STATED GOAL >>
Repeat exactly the lines from the start of the material below up to and including the "from mathutils.geometry import" line.

RAW RECORDS >>
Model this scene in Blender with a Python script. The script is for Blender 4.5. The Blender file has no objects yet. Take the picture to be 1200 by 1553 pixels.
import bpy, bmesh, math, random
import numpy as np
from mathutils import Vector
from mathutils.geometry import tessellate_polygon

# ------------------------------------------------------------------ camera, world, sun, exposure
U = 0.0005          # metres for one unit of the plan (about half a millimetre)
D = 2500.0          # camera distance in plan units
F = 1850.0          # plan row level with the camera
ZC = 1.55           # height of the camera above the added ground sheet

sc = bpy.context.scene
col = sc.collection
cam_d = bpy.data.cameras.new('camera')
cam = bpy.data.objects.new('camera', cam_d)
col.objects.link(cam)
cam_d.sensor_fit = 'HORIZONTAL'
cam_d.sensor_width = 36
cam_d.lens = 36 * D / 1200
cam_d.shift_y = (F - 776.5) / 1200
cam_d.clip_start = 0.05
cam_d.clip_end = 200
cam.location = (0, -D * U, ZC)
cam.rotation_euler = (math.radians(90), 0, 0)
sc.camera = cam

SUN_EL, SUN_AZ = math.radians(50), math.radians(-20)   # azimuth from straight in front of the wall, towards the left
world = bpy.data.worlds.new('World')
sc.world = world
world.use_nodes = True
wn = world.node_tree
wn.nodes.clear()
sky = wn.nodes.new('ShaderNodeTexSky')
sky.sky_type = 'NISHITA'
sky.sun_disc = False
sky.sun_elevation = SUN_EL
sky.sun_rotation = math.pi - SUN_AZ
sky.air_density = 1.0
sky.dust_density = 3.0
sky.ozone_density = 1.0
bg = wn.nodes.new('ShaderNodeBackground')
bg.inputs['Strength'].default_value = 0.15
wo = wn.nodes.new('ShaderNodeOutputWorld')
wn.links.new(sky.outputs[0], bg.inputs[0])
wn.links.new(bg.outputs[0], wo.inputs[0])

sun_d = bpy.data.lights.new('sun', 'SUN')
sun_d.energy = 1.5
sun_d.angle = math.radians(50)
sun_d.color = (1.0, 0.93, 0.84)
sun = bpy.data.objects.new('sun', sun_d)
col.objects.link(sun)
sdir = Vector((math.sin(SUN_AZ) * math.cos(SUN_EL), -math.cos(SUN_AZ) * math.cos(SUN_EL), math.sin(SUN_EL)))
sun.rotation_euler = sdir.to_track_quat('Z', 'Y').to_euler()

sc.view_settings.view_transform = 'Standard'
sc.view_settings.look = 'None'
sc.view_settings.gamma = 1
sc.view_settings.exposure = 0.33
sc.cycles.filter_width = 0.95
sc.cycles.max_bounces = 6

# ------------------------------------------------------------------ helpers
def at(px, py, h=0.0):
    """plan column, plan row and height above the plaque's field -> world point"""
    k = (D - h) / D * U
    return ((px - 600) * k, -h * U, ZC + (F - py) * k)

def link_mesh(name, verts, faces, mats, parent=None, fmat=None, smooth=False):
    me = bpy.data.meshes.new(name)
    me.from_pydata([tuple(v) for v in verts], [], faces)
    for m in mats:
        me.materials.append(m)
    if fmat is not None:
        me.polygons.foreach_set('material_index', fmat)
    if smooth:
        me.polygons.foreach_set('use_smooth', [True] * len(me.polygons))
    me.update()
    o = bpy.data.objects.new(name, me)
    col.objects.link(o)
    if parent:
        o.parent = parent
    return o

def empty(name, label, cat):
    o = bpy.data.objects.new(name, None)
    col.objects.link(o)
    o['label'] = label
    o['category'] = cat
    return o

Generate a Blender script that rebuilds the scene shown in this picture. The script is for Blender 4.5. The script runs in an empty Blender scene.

WRITTEN SOLUTION >>
Model this scene in Blender with a Python script. The script is for Blender 4.5. The Blender file has no objects yet. Take the picture to be 1200 by 1553 pixels.
import bpy, bmesh, math, random
import numpy as np
from mathutils import Vector
from mathutils.geometry import tessellate_polygon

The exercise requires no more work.